Modeling CO2 Circulation Test for Sustainable Geothermal Power Generation at the Aquistore CO2 Storage Site, Saskatchewan, Canada

Abstract

Summary Over the past decade, geological storage of CO2, mostly in deep saline aquifers, has demonstrated a practical short-to-medium term means to partially meet the ambitious global commitments to climate change mitigation and net-zero carbon emission policies. As a key element of CO2 Plume Geothermal (CPG) systems, we examine the feasibility of running a CO2 circulation test utilizing an existing underground CO2 plume for synergistic utilization of the Aquistore site for both subsurface CO2 storage and geothermal power generation. In this work, we appraised the most probable realizations of CO2 plume extent from history matched numerical simulations and time-lapse seismic monitoring. We extracted and re-built a high-resolution sector model from a developed full geological model to represent the geology near the existing injection and observation wells.
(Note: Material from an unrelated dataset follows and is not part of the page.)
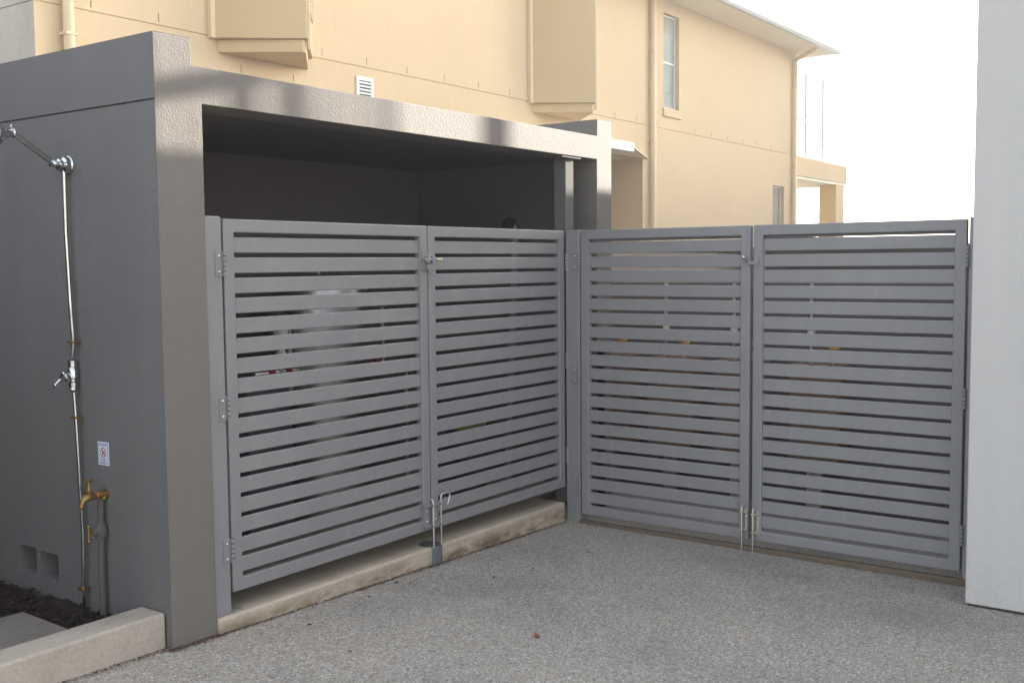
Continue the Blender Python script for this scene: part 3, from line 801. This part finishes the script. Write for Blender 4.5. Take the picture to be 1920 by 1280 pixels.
def text(body, size, yc, zb, mat, parent, name):
    cu = bpy.data.curves.new(name, 'FONT'); cu.body = body; cu.size = size; cu.align_x = 'CENTER'
    tmp = bpy.data.objects.new(name+'_tmp', cu); COL.objects.link(tmp)
    bpy.context.view_layer.update()
    me = bpy.data.meshes.new_from_object(tmp.evaluated_get(bpy.context.evaluated_depsgraph_get()))
    bpy.data.objects.remove(tmp)
    base = WL[parent.name]
    for v in me.vertices: v.co = Vector((XF-.0005, yc-v.co.x, zb+v.co.y))-base
    me.materials.clear(); me.materials.append(M[mat])
    o = bpy.data.objects.new(name, me); COL.objects.link(o); o.parent = parent
text('RAINWATER', .0098, cy, .8755, 'blue_ink', sg, 'lettering')
text('DO NOT', .0105, cy, .8135, 'blue_ink', sg, 'lettering')
text('DRINK', .0115, cy, .8035, 'blue_ink', sg, 'lettering')

# ------------------------------------------------------------------ services behind the left gates
tk = thing('water_tank', 'upright stainless steel water cylinder seen through the leftmost gate', 'water tank', (-1.12, 1.05, .12))
MB().lathe((-1.12, 1.05, .13), (-1.12, 1.05, 1.7), [(0, .27), (.02, .29), (1.38, .29), (1.43, .26), (1.46, .15), (1.47, .04)], 48).build('shell', 'stainless', tk, smooth=True)
MB().tube([(-1.12, 1.05, 1.59), (-1.12, 1.05, 1.63), (-1.12, 1.09, 1.655), (-1.12, 1.3, 1.655), (-1.12, 1.598, 1.655)], .014).build('outlet_pipe', 'steel', tk, smooth=True)
pm = thing('pump_unit', 'grey pressure pump with a white filter cap seen through the leftmost gate', 'pump', (-1.6, 1.0, .12))
MB().box(-1.75, -1.42, .98, 1.3, .127, .95).build('cabinet', 'pvc', pm, bevel=.01)
MB().lathe((-1.525, .95, 1.12), (-1.525, .95, 1.32), [(0, .022), (.02, .035), (.04, .022), (.1, .022), (.105, .042), (.17, .042), (.175, .03)], 20).build('filter_cap', 'white_plastic', pm, smooth=True)
MB().tube([(-1.43, .98, .9), (-1.43, .98, 1.35), (-1.43, 1.2, 1.4)], .016).tube([(-1.525, .95, .95), (-1.525, .95, 1.13)], .018).build('pipe', 'steel', pm, smooth=True)
for x in (-1.60, -1.47):
    MB().extr([(x-.03, 1.02), (x+.03, 1.02), (x+.012, 1.075), (x-.012, 1.075)], lambda u, v, d: (u, .94+d, v), 0, .012).build('valve_lever', 'red', pm)
MB().tube([(-1.72, .96, 1.035), (-1.3, .96, 1.035)], .018).build('manifold', 'steel', pm, smooth=True)
pp = thing('pipe_manifold', 'run of pipework with red levers beside the steel cylinder', 'pipework', (-.75, 1.0, .9))
MB().tube([(-.80, 1.0, .2), (-.80, 1.0, 1.02), (-.62, 1.0, 1.02), (-.62, 1.0, 1.42)], .016).tube([(-.62, 1.0, 1.02), (-.4, 1.0, 1.02), (-.4, 1.0, .2)], .016).build('pipe', 'steel', pp, smooth=True)
for x in (-.8, -.70):
    MB().extr([(x-.028, 1.03), (x+.028, 1.03), (x+.012, 1.075), (x-.012, 1.075)], lambda u, v, d: (u, .97+d, v), 0, .012).build('valve_lever', 'red', pp)
MB().sphere((-.62, 1.0, 1.4), .028).build('air_valve', 'brass', pp, smooth=True)
st = thing('flat_bar', 'leaning pale grey flat bar with pointed top behind the second gate', 'flat bar', (.13, .5, .12))
MB().extr([(.02, .125), (.075, .125), (.20, 1.86), (.165, 1.915), (.135, 1.86)], lambda u, v, d: (u, .5+d, v), 0, .006).build('bar', 'gate', st)
o = thing('storage_box', '', 'box', (-.2, .72, .122))
MB().box(-.325, -.055, .605, .845, .122, .57).build('body', 'dark_tile', o, bevel=.005)
MB().box(-.33, -.05, .6, .85, .5705, .59).build('lid', 'yellow', o, bevel=.003)
tag(o, 'dark box with dull yellow lid on the shelter floor behind the second gate', 'box')

# ------------------------------------------------------------------ gas heaters behind the right gates
def heater(y, label):
    t = thing('water_heater', label, 'water heater', (1.15, y, .3), 'tan water heaters behind the right gates')
    MB().box(1.0, 1.2, y-.17, y+.17, .28, .98).build('casing', 'terracotta', t, bevel=.012)
    MB().box(.997, .9995, y-.1, y+.1, .94, .972).build('label_plate', 'white_plastic', t)
    MB().tube([(1.0, y+.02, .98), (1.0, y+.02, 1.5)], .014).tube([(1.0, y-.12, .98), (1.0, y-.12, 1.1), (1.0, y+.02, 1.1)], .014).build('pipe', 'steel', t, smooth=True)
    MB().lathe((1.0, y+.02, 1.17), (1.0, y+.02, 1.23), [(0, .016), (.01, .024), (.05, .024), (.06, .016)], 14).build('union', 'white_plastic', t, smooth=True)
    MB().box(.975, .985, y-.01, y+.10, 1.215, 1.228).build('valve_lever', 'yellow', t)
    MB().lathe((1.0, y-.17, 1.08), (1.0, y-.1, 1.08), [(0, .02), (.02, .03), (.05, .03), (.07, .02)], 14).build('brass_union', 'brass', t, smooth=True)
    MB().box(1.02, 1.1, y-.05, y+.05, 0, .28).build('leg', 'steel', t)
heater(.28, 'tan water heater nearest the corner post, seen through the slats')
heater(-.215, 'tan water heater in the middle of the row behind the right gates')
heater(-.725, 'tan water heater behind the meeting stiles of the right gates')
heater(-1.26, 'tan water heater farthest from the corner post, behind the rightmost gate')
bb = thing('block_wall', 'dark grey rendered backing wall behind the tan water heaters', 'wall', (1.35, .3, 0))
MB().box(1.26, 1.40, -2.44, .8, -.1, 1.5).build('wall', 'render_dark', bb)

# ------------------------------------------------------------------ leaf litter
def leaf(x, y, s, mat, name, label, group=None):
    g = MB(); z = gz(x, y)+.003
    a = random.uniform(0, 6.28); n = 9
    top = []
    for k in range(n):
        t = 2*math.pi*k/n; rr = s*(.75+.45*random.random()); px, py = rr*math.cos(t)*1.4, rr*math.sin(t)*.7
        top.append((x+px*math.cos(a)-py*math.sin(a), y+px*math.sin(a)+py*math.cos(a), z+random.uniform(.001, s*.5)))
    c0 = (x, y, z+.002)
    for k in range(n): g.face([c0, top[k], top[(k+1) % n]])
    o = g.build(name, mat); sm = o.modifiers.new('thickness', 'SOLIDIFY'); sm.thickness = .001
    tag(o, label, 'leaf', group)
leaf(-1.975, -1.128, .017, 'leaf_red', 'fallen_leaf', 'single reddish brown fallen leaf on the open driveway')
for (px, py, s) in ((-1.738, -.10, .010), (-1.70, -.16, .007), (-1.997, -.16, .007), (-2.461, -.235, .009), (-1.35, -.43, .009), (-2.6, -.62, .007),
                    (-1.1, -.5, .007), (-.62, -.55, .008), (-.4, -1.5, .007), (-2.92, -.05, .010)):
    leaf(px, py, s, 'leaf_dark', 'leaf_scrap', 'tiny dark scrap of leaf litter on the driveway', 'leaf scraps scattered on the driveway')
mb = MB()
def chip(x, y, L):
    c = Vector((x, y, gz(x, y)+.003)); w = L*random.uniform(.3, .7)
    rot = Matrix.Rotation(random.uniform(0, 6.28), 3, 'Z') @ Matrix.Rotation(random.uniform(-.5, .5), 3, 'X')
    mb.face([c+rot @ Vector((a*L, b*w, .001)) for a, b in ((-1, -.6), (.2, -1), (1, .1), (.1, 1), (-.8, .7))])
for k in range(2200):
    x = random.uniform(-2.79, -.05); d = abs(random.gauss(0, .012))+.002
    if random.random() < .35+.65*abs(math.sin(x*3.1+.7)): chip(x, -.0257-d, random.uniform(.002, .007))
for k in range(260): chip(random.gauss(-1.33, .07), -.03-abs(random.gauss(0, .025)), random.uniform(.0015, .006))
for k in range(700): chip(random.uniform(-3.05, -2.78), -.0135-abs(random.gauss(0, .02)), random.uniform(.0015, .006))
for k in range(900): chip(random.uniform(-4.2, -3.0), .0165-abs(random.gauss(0, .022)), random.uniform(.0015, .006))
for k in range(500): chip(-.024-abs(random.gauss(0, .015)), random.uniform(-2.42, -.12), random.uniform(.0015, .004))
o = mb.build('leaf_litter', 'litter', recalc=False)
tag(o, 'fine reddish brown litter gathered along the foot of kerbs and pillar', 'litter', kind='stuff')

# ------------------------------------------------------------------ haze added to stand in for lens glare
hz = MB().box(-47, 58, -47, 47, -2.2, 18.6).build('haze', 'cream')
hz.data.materials.clear()
m = bpy.data.materials.new('glare_haze'); m.use_nodes = True; nt = m.node_tree; nt.nodes.clear()
om = nt.nodes.new('ShaderNodeOutputMaterial'); pv = nt.nodes.new('ShaderNodeVolumePrincipled')
pv.inputs['Color'].default_value = (.97, .96, .95, 1); pv.inputs['Density'].default_value = HAZE; pv.inputs['Anisotropy'].default_value = .35
nt.links.new(pv.outputs[0], om.inputs['Volume'])
hz.data.materials.append(m); tag(hz, 'thin pale haze added in place of lens glare', 'haze', kind='stuff')

# ------------------------------------------------------------------ light
w = bpy.data.worlds.new('World'); S.world = w; w.use_nodes = True
nt = w.node_tree; bg = nt.nodes['Background']
sky = nt.nodes.new('ShaderNodeTexSky'); sky.sky_type = 'NISHITA'; sky.sun_disc = False
sky.sun_elevation = R(SUN_EL); sky.sun_rotation = R(90-SUN_AZ)
sky.air_density = 1.0; sky.dust_density = 2.0; sky.ozone_density = 1.0
hs = nt.nodes.new('ShaderNodeHueSaturation'); hs.inputs['Saturation'].default_value = .46
nt.links.new(sky.outputs[0], hs.inputs['Color'])
nt.links.new(hs.outputs[0], bg.inputs['Color']); bg.inputs['Strength'].default_value = .082
ld = bpy.data.lights.new('sun', 'SUN'); ld.energy = 5.0; ld.angle = R(.5); ld.color = (1, .95, .84)
lo = bpy.data.objects.new('sun', ld); COL.objects.link(lo)
sd = Vector((math.cos(R(SUN_EL))*math.cos(R(SUN_AZ)), math.cos(R(SUN_EL))*math.sin(R(SUN_AZ)), math.sin(R(SUN_EL))))
lo.rotation_euler = sd.to_track_quat('Z', 'Y').to_euler()
lo.location = (20, -8, 12)

# ------------------------------------------------------------------ camera
yaw, pit, rol, f = .6252, -.0728, -.0089, 2008.06
F = Vector((math.cos(yaw)*math.cos(pit), math.sin(yaw)*math.cos(pit), math.sin(pit)))
Rt = Vector((math.sin(yaw), -math.cos(yaw), 0)); Up = Rt.cross(F)
R2 = Rt*math.cos(rol)+Up*math.sin(rol); U2 = Up*math.cos(rol)-Rt*math.sin(rol)
cd = bpy.data.cameras.new('camera'); cam = bpy.data.objects.new('camera', cd); COL.objects.link(cam)
cd.sensor_width = 36; cd.lens = f/1920*36; cd.clip_end = 2000; cd.clip_start = .05
m = Matrix((R2, U2, -F)).transposed().to_4x4(); m.translation = (-5.7096, -3.7037, 1.6482)
cam.matrix_world = m
S.camera = cam
S.view_settings.view_transform = 'Standard'; S.view_settings.look = 'None'
S.view_settings.exposure = 2.97; S.view_settings.gamma = 1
Given the extensive field evidence of CO2 arrival at the observation well, we performed uncertainty assessment of a CO2 circulation pilot test between the injector and the producer (i.e. observation well), followed by assessment of the resulting flow regimes during CO2/brine co-production. The findings of this paper assist in identifying the potential and limitations associated with conducting a CO2 circulation test and ultimately CPG operations at geologic CO2 storage sites such as Aquistore.